Since the collapse of the global markets, wealthy families have been examining their investment portfolios and expecting due diligence and transparency from all of their advisors. But they should also expect no less from those managing their trust-owned life insurance.

Life insurance is no longer a sleepy, static, buy-and-hold asset. The trustee of life insurance held in trust-typically in an irrevocable life insurance trust (ILIT)-must regularly perform due diligence on the policies held in trust, and compare the past and projected performance of existing policies with that of  newer products and strategies.

In fact, a trustee should expect to make changes in trust-owned life insurance just as he would expect to make changes when managing a traditional investment portfolio held in trust. A trustee will typically allocate assets and retest and rebalance the model as time goes on as part of the trust's ongoing management. The same should be true of a large trust-owned (TOLI) life insurance portfolio.  Since life insurance often represents a concentrated asset held in trust, and is a complex asset for even professional trustees, the management of trust-owned life insurance presents some unique challenges for most trustees of ILITs.

A Dynamic Asset
There is now well in excess of $1 trillion of life insurance held in trust, much of it in ILITs. Wealthy individuals typically ask friends or relatives to serve as trustee of the ILIT. Sometimes a professional advisor or financial institution, such as a national bank or trust company, is asked to fill the role. The trustee should, but often does not, participate in the process of selecting the initial policies to be owned by the ILIT. But trustees still need to be familiar with the insurance product landscape.
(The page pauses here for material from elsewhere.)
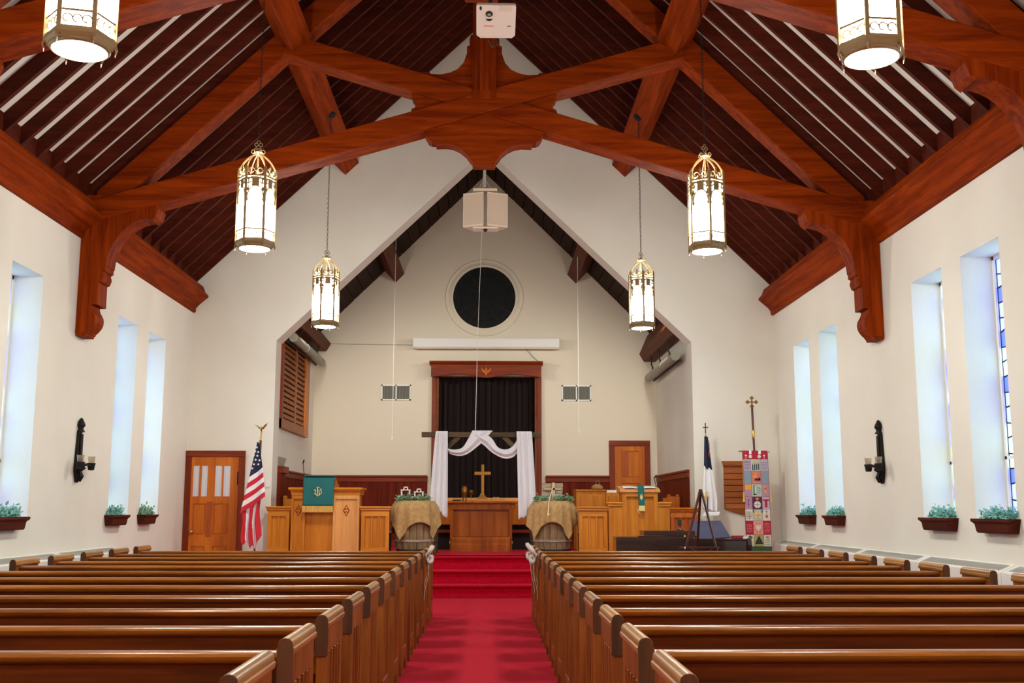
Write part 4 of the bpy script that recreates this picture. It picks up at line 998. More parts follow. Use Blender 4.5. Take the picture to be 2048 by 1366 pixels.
part(t, 'basket_handle', 'straw', lambda m: m.tube([(1.94,19.05,1.70),(1.96,19.05,1.78),(2.0,19.05,1.79),(2.02,19.05,1.70)], .006, 5))
def bench(name, x0, x1, y, zt, label, w='oak_z'):
    t = thing(name, label, 'bench', ((x0+x1)/2, y, PZ))
    part(t, 'seat', w, lambda m: m.box(x0,x1,y+.03,y+.45,PZ+.42,PZ+.46), bevel=.004)
    part(t, 'back', w, lambda m: m.box(x0+.03,x1-.03,y,y+.03,PZ+.46,zt-.05), bevel=.004)
    for x in (x0, x1-.06):
        part(t, 'end_post', w, lambda m: (m.box(x,x+.06,y-.01,y+.05,PZ,zt)), bevel=.008)
        part(t, 'leg', w, lambda m: m.box(x,x+.05,y+.40,y+.45,PZ,PZ+.42), bevel=.004)
    return t
bench('choir_chair', -3.23, -2.96, 17.6, 1.50, 'small oak chair back showing between the flag and the left pulpit')
bench('choir_bench', 2.70, 3.0, 17.85, 1.47, 'long low oak bench behind the right pulpit', 'door_wood')
m = MB(); m.box(3.03,3.24,18.0,18.06,PZ,1.50); m.box(3.04,3.085,17.99,18.07,1.50,1.53); m.box(3.185,3.23,17.99,18.07,1.50,1.53)
tag(m.build('chair_back', 'door_wood', bevel=.008), 'tall notched oak chair back by the right jamb of the arch', 'chair')

# altar
AX0, AX1 = -.575, .47; AY = 18.4
t = thing('altar', 'carved oak altar table at the top of the steps', 'altar', (-.05, AY+.3, PZ))
part(t, 'body', 'altar_wood', lambda m: m.box(AX0,AX1,AY+.03,AY+.6,PZ,1.385))
part(t, 'table_top', 'altar_wood', lambda m: m.prism([(AY-.05,1.385),(AY-.055,1.40),(AY-.03,1.425),(AY+.65,1.425),(AY+.65,1.385)], 'x', -.64, .595), bevel=.002)
part(t, 'frieze', 'altar_wood', lambda m: m.box(AX0,AX1,AY,AY+.03,1.28,1.385), bevel=.003)
part(t, 'panel_bead', 'trim_wood_x', lambda m: m.box(-.52,.41,AY-.012,AY,1.262,1.28), bevel=.002)
for a, b in ((-.52,-.255),(-.235,.155),(.175,.41)): part(t, 'front_panel', 'altar_wood', lambda m: m.box(a,b,AY+.012,AY+.03,.83,1.262), bevel=.003)
for x in (AX0, -.255, .155, AX1-.055): part(t, 'stile', 'altar_wood', lambda m: m.box(x,x+(.055 if x in (AX0,AX1-.055) else .02),AY+.0,AY+.03,.80,1.28), bevel=.003)
part(t, 'base_rail', 'altar_wood', lambda m: m.prism([(AY+.03,.83),(AY-.005,.82),(AY-.02,.79),(AY-.02,.72),(AY-.03,.70),(AY-.03,PZ),(AY+.03,PZ)], 'x', -.545, .435))
for s, x in ((-1,-.575),(1,.47)):
    part(t, 'corner_bracket', 'altar_wood', lambda m: m.prism([(x,1.385),(x+s*.06,1.385),(x+s*.055,1.36),(x+s*.035,1.35),(x+s*.05,1.32),(x+s*.02,1.30),(x+s*.012,1.26),(x,1.25)], 'y', AY, AY+.05), bevel=.003)
    part(t, 'foot_block', 'oak_pale', lambda m: m.box(x-(.0 if s>0 else .0)-.005,x+.01,AY-.03,AY+.02,.72,.755))
t = thing('retable', 'low pale oak shelf behind the altar top', 'shelf', (0, 19.2, 1.2))
part(t, 'shelf_board', 'oak_pale', lambda m: m.box(-1.05,.98,19.15,19.4,1.425,1.485), bevel=.004)
part(t, 'front_apron', 'door_wood', lambda m: m.box(-1.02,.95,19.17,19.20,1.02,1.425), bevel=.004)
part(t, 'lower_rail', 'trim_wood_x', lambda m: m.box(-1.0,.93,19.2,19.24,.88,.93), bevel=.004)
for x in (-1.02,.89): part(t, 'leg', 'trim_wood', lambda m: m.box(x,x+.06,19.17,19.40,PZ,1.42), bevel=.004)
part(t, 'shade_sheet', 'black', lambda m: m.box(-1.0,.93,19.34,19.36,PZ,1.0))  # black sheet painting in the shade under the shelf
# altar cross and vessels
t = thing('altar_cross', 'polished brass cross on a stepped base standing on the altar', 'cross', (-.03, 18.6, 1.425), 'altar vessels')
part(t, 'upright', 'dull_brass', lambda m: m.box(-.055,-.005,18.58,18.61,1.55,2.045), bevel=.004)
part(t, 'cross_arm', 'dull_brass', lambda m: m.box(-.172,.108,18.578,18.612,1.865,1.922), bevel=.004)
for k, (w, z0, z1) in enumerate(((.105,1.425,1.462),(.078,1.462,1.495),(.055,1.495,1.52),(.036,1.52,1.555))):
    part(t, 'base_step', 'dull_brass' if k else 'oak_pale', lambda m: m.box(-.033-w,-.033+w,18.6-w*.8,18.6+w*.8,z0,z1), bevel=.003)
m = MB(); m.lathe([(.0,1.426),(.042,1.426),(.045,1.435),(.03,1.46),(.034,1.49),(.05,1.56),(.052,1.60),(.042,1.635),(.036,1.66),(.045,1.685),(.052,1.69),(.044,1.69),(.03,1.66)], (-.335,18.42,0), 18)
tag(m.build('brass_vase', 'dull_brass', smooth=True), 'tall brass vase standing on the altar left of the cross', 'vase', 'altar vessels')
m = MB(); m.lathe([(.0,1.426),(.036,1.426),(.034,1.436),(.010,1.455),(.008,1.49),(.014,1.50),(.010,1.515),(.03,1.54),(.036,1.57),(.036,1.605),(.032,1.605),(.028,1.55)], (-.222,18.40,0), 18)
tag(m.build('chalice', 'dull_brass', smooth=True), 'small brass chalice between the vase and the cross', 'chalice', 'altar vessels')
m = MB(); m.box(-.54,-.40,18.40,18.52,1.426,1.444)
tag(m.build('book', 'black', bevel=.004), 'closed black book lying on the altar left of the vase', 'book')
for k, x in enumerate((.172,.228)):
    m = MB(); m.prism([(x-.027,1.426)]+[(x-.027*math.cos(a), 1.470+.024*math.sin(a)) for a in [i*PI/8 for i in range(9)]]+[(x+.027,1.426)], 'y', 18.5, 18.515)
    tag(m.build('wooden_tablet', 'oak_pale'), 'small round topped wooden tablet on the altar right of the cross, %s one' % ('left' if k == 0 else 'right'), 'tablet', 'small altar tablets')

# ------------------------------------------------------------------ barrels with burlap
def barrel(cx_, cy_, label):
    t = thing('barrel', label, 'barrel', (cx_,cy_,PZ), 'barrels beside the altar')
    n_ = 18; zs_ = [0,.14,.28,.42,.56,.70,.82]; H = .82
    rr = lambda z: .262+.055*math.sin(PI*min(1,z/H))
    for k in range(n_):
        a0, a1 = 2*PI*k/n_+.012, 2*PI*(k+1)/n_-.012
        vs = []
        for z in zs_:
            r = rr(z)
            for a, q in ((a0,0),(a1,0),(a1,.02),(a0,.02)): vs.append((cx_+(r-q)*math.cos(a), cy_+(r-q)*math.sin(a), PZ+z))
        fs = [(0,1,2,3), tuple(len(vs)-4+i for i in (3,2,1,0))]
        for j in range(len(zs_)-1):
            for i in range(4): fs.append((4*j+i, 4*j+(i+1)%4, 4*j+4+(i+1)%4, 4*j+4+i))
        MB().add(vs, fs).build('stave', 'barrel_wood', t)
    for z in (.05,.20,.62,.76):
        r = rr(z); part(t, 'hoop', 'iron' if z in (.05,.76) else 'barn_wood', lambda m: m.lathe([(r+.004,PZ+z),(r+.009,PZ+z+.002),(r+.009,PZ+z+.035),(r+.004,PZ+z+.037)], (cx_,cy_,0), 30), smooth=True)
    part(t, 'barrel_head', 'barrel_wood', lambda m: m.lathe([(.25,PZ+.80),(.25,PZ+.815),(0,PZ+.815)], (cx_,cy_,0), 24))
barrel(-1.09, 17.24, 'weathered wooden barrel under burlap left of the altar')
barrel(1.08, 17.24, 'weathered wooden barrel under burlap right of the altar')
def burlap(cx_, cy_, rot, L, sd, label):
    rnd = random.Random(sd); ph = [rnd.uniform(0,6.28) for _ in range(4)]
    def fn(u, v):
        a, b = (u-.5)*2*L, (v-.5)*2*L
        r = math.hypot(a, b); th = math.atan2(b, a)+rot
        R_ = .30
        if r <= R_: return (cx_+r*math.cos(th), cy_+r*math.sin(th), PZ+.83+.002*math.sin(9*a)*math.cos(8*b))
        h = r-R_; k = min(1, h/.12)
        fold = .026*math.sin(5*th+ph[0])+.020*math.sin(9*th+ph[1])+.016*math.sin(15*th+ph[2])
        rr = R_+.05*k+.07*h+fold*k*(.35+h*1.6)
        return (cx_+rr*math.cos(th), cy_+rr*math.sin(th), PZ+.83-max(0,h-.02)*(.97)+.01*math.sin(3*th+ph[3])*k)
    m = MB(); m.surf(fn, 60, 60)
    o = m.build('burlap_cloth', 'burlap', smooth=True, solid=.005); tag(o, label, 'cloth', 'burlap cloths over the barrels')
    # crease lines pressed into the cloth
    return o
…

One reason they need to be aware of the industry is because it is continually changing. Insurance products continue to evolve as do actuarial assumptions and pricing. While there have been very few truly new life insurance products developed over the last few decades, one product has been introduced that is truly unique: secondary guarantee universal life.
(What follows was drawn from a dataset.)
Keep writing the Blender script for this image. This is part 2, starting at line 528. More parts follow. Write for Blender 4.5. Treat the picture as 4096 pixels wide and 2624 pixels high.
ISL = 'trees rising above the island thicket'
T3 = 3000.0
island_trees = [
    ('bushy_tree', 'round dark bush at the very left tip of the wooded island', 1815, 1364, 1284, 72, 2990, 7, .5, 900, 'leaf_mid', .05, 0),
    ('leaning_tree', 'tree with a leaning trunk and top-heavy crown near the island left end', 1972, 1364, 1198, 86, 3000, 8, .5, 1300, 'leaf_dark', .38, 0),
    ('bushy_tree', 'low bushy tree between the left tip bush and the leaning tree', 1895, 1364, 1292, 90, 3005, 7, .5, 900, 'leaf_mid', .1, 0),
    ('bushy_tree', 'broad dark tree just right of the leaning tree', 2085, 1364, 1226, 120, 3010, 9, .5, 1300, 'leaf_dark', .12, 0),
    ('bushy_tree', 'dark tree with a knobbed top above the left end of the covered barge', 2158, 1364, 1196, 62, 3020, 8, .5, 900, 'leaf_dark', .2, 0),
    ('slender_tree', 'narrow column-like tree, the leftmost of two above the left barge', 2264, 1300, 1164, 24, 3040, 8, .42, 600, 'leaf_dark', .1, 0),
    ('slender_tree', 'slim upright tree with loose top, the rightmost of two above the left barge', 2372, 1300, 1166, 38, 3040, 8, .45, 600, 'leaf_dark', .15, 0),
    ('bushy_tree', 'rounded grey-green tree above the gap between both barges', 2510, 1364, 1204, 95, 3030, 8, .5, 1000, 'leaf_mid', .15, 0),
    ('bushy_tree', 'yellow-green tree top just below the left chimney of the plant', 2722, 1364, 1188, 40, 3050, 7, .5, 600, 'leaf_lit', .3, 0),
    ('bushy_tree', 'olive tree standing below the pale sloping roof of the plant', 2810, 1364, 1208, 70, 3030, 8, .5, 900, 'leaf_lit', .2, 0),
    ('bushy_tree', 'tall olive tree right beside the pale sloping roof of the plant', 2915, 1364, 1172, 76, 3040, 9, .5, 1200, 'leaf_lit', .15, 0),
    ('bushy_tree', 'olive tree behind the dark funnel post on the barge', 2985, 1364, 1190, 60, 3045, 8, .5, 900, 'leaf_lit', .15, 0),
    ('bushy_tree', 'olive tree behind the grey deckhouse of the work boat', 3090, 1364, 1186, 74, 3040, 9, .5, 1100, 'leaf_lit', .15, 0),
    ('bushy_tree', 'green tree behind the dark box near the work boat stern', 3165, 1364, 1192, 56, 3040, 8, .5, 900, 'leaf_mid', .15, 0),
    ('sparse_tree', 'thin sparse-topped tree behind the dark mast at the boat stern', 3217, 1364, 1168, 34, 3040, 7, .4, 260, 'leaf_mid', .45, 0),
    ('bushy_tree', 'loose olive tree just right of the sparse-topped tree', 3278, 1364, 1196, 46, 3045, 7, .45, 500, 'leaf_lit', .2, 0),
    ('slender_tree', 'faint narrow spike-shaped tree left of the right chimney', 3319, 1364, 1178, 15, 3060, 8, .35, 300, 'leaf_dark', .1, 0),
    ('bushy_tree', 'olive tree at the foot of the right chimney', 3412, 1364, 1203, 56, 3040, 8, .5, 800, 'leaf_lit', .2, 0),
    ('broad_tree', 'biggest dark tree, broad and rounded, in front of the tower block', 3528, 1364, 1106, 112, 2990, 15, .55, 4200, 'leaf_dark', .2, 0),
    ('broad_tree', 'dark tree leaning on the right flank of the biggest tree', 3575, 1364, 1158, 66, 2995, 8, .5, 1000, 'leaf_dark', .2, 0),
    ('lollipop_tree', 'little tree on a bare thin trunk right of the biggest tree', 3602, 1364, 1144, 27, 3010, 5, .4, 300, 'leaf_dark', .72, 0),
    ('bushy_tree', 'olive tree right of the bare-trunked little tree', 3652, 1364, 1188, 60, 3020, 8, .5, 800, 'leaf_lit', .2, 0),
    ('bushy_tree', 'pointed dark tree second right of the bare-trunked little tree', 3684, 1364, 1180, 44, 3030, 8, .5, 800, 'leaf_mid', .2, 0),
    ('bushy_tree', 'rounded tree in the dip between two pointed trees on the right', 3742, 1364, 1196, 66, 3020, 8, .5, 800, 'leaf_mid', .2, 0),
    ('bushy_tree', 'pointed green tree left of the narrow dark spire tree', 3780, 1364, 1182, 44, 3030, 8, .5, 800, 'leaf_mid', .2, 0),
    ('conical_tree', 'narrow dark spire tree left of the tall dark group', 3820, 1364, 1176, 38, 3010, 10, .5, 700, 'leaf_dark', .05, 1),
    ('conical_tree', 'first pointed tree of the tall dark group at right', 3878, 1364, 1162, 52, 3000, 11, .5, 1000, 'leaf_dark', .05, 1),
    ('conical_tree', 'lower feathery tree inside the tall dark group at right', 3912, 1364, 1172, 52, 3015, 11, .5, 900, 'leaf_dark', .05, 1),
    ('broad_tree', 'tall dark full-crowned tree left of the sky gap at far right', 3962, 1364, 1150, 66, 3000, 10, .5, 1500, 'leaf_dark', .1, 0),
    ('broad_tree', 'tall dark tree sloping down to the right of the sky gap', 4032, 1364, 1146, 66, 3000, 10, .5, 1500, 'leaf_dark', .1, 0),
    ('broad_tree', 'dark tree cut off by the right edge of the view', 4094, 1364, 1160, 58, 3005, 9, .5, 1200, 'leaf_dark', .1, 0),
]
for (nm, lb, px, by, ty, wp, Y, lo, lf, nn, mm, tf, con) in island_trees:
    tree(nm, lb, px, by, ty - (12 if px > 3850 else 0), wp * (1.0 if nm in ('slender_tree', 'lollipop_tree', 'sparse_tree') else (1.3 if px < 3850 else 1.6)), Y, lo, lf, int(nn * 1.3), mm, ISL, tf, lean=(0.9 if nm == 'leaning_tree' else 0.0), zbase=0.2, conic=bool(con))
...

Secondary guarantee-also called "no lapse"-universal life (NLG UL) features low cash values and guaranteed death benefits, premium amounts and durations. The product has flourished. Even if the life insurance carrier later drops its policy crediting rate or increases its "cost of insurance," the secondary guarantee stays in effect. If premiums are paid in a timely fashion, the carrier will pay the death benefit. In an NLG UL policy, investment risk has been shifted to the carrier.

A confluence of events, however, has caused carriers to reconsider the product, with some suspending the issuance of new NLG UL policies and others repricing policies about to be issued. Bond portfolio losses, more stringent capital and reserving requirements and the cost and supply of credit to backstop NLG UL policies have forced most carriers to reassess the future of this product. Future changes in its design can be expected. For example, it's feasible carriers issuing new NLG UL policies will curtail lifetime guarantees in favor of less costly guarantees extending only through age 90.

As a result, those who have purchased a diversified portfolio of NLG UL policies in the past few years will likely determine that it is an extremely valuable asset whose benefits cannot be replicated in newer NLG UL products.

Advisors can expect continuing changes in product design and pricing availability, with new opportunities looming and then disappearing more quickly than in the past. It's an environment that makes it incumbent on trustees to continually monitor trust-held life insurance.

"Non-guaranteed" policies, such as whole life, universal life and variable products, are interest rate, dividend or market sensitive, and their performance must be monitored annually. Even NLG UL policies should be reviewed every year to ensure that premiums were paid on time and the carrier guarantees remain in effect. A policy review every three years or more may be inadequate to capture recent deterioration in policy performance.